Rocket launches are the single greatest contributor to ozone destruction
Scivista 11 “Frequent Space Missions Affect Ozone Layer” Scivista February 17, 2011 http://scivista.com/content/study-frequent-space-missions-affect-ozone-layer-7812388.html
Since the first space mission, it has been a matter of national pride to explore what lies beyond the visible layers of the atmosphere. This led to frequent space missions, which though contributory to the humankind; have been harming the precious ozone layer. It has been discovered that among the many factors, contributing to depletion of the ozone layer is the frequent space missions, conducted by global space research organizations. A study conducted by atmosphere researchers in the U.S. has warned about the harmful consequences, revealing that the damage done by rocket emissions is greater than that caused by other chemical factors. The researchers stated that the frequent space missions should be restricted, as they are harming the stratospheric ozone layers extensively. Conclusions of the study The study that was conducted by Professor Darin Toohey (atmosphere and ocean scientist) of the University of Colorado at Boulder, stated that rocket emissions were causing greater damage to the ozone layer than banned chemical used in aerosols, CFCs, freezers and air conditioners.
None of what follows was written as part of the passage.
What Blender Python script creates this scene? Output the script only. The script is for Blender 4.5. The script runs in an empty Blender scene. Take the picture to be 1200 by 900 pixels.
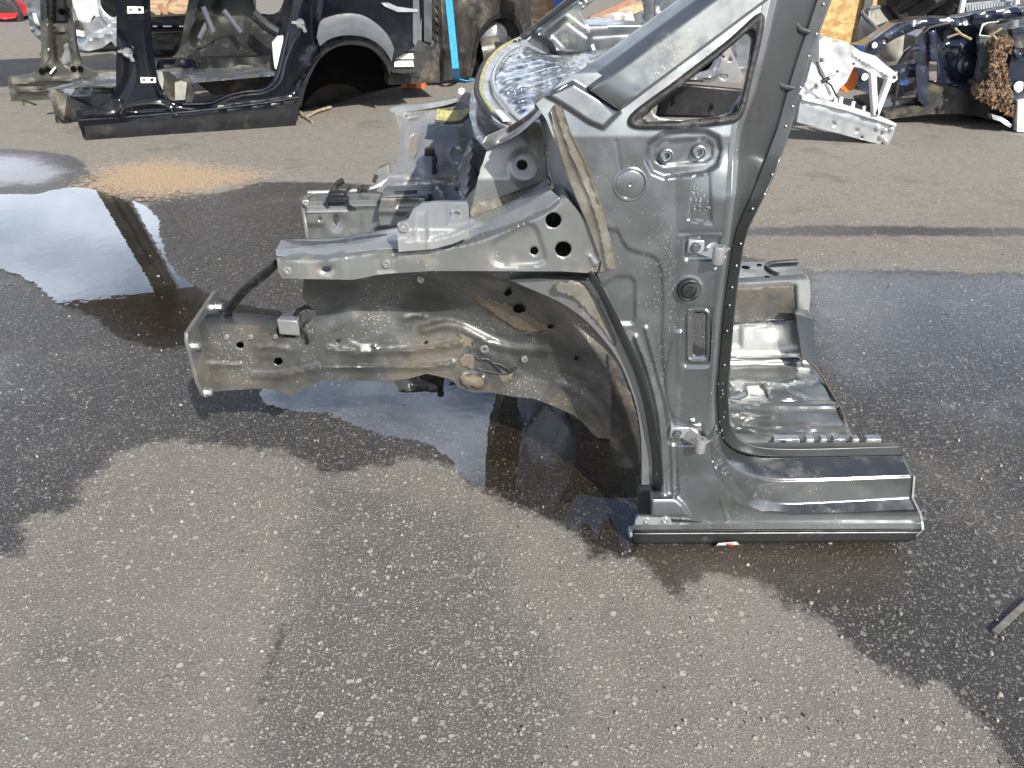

The study was published in the March issue of the journal Astropolitics. Frequent rocket flights released damaging substances between the middle and upper layers of the stratosphere, where the ozone layer is located. In the study, Professor Toohey indicated that the Montreal Protocol, which banned the use of CFCs in freezer refrigerants, aerosol cans and air conditioners in 1987, hoping for the ozone layer to normalize by 2040, ignored the ozone-disrupting substances released by rocket fuel.